4/2/21
By Josh Rubin
We have convinced ourselves of the self-righteous notion that we, here in the United States, can better care for and decide the fates of children who migrate here than the families they come to be with. And this notion has been swallowed whole by an industry.
This morning thousands of people are reading adds for jobs in this industry, jobs that will enable what some have called the border-industrial complex to cash in on their investments in, for instance, the sizable campaign contributions and detention infrastructure. Few are aware that the migrant detention industry bet quite a bit heavier on a Biden win in the presidential election. And as private contractors move into the convention centers and military bases being commandeered for child detention, those bets are paying off. In spades.
Here, in this group, angry debates are taking place, as some members, moved by images of children held in these facilities consider whether they should take jobs, some quite lucrative, in this exploding industry. They, too, are convinced on one level or another, that their kind presence in the lives of these children is exactly what is needed. It seems to me that they are not quite aware of what they are being asked to participate in. Not aware of two things, mainly. First, a false, and, at its base, racist premise. And second, an opportunistic and craven atrocity.
The premise is that the greatest danger faced by these children is not the violence and starvation that they are fleeing, but that they will stumble into abusive situations if we facilitate their journeys to parents and family inside our borders. Now, listen carefully, because this has to be said. There is far more danger of abuse, sexual and otherwise, inside the walls of these institutionalized settings than outside with families. If you are concerned with trafficking of children, consider the patent exploitation of these children by this industry before turning your, perhaps unconsciously, racist suspicions on their loving families. Because each day spent investigating, or not getting around to investigating, their families, and interfering with their reunification is cashing in on them. Simply this: there is no greater likelihood that any one of these children is going to be harmed by their families than any child you see shopping with family at the local Walmart.
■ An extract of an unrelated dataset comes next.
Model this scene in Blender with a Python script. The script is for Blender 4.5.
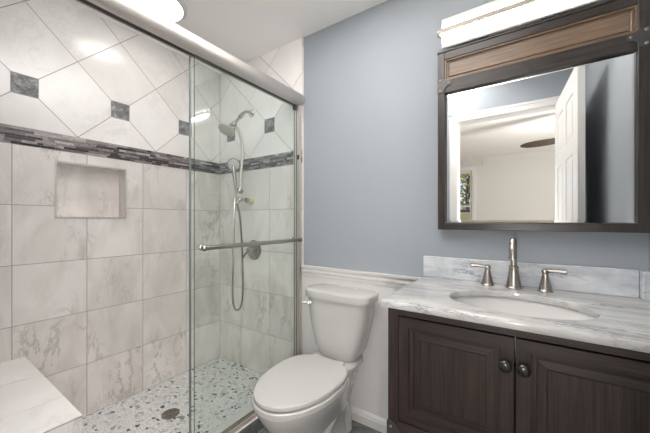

And there is no legal or moral justification for separating that child from their family than for the self-righteous and exploitive exercise of child detention we are engaged in.
And consider the consequences to the children put through this exercise in a combination of white saviorism and corporate opportunism. Those who have had a chance to study the effects of this period of detention, even without the specific incidents of abuse inside these places, find the effects often devastating and long-lasting. Read the reports of the Flores inspectors. Listen to the stories from Amy Cohen and Hope Frye and others who are part of this group. They will tell you that the existence of these places substitutes the certainty of psychological damage that may last a lifetime for what amounts to either a favorite and prurient American fantasy or a cynical cover for greed. Or both.
And now that we know the origins and the consequences of all this, if I have made this clear enough, ask yourself, if you are one of the ones staring at one of those want ads, whether your impulses toward kindness or your desire for a good-paying job—and they do pay very well—would justify complicity. And whether you want to risk the PTSD that many who have worked in these settings have told me about.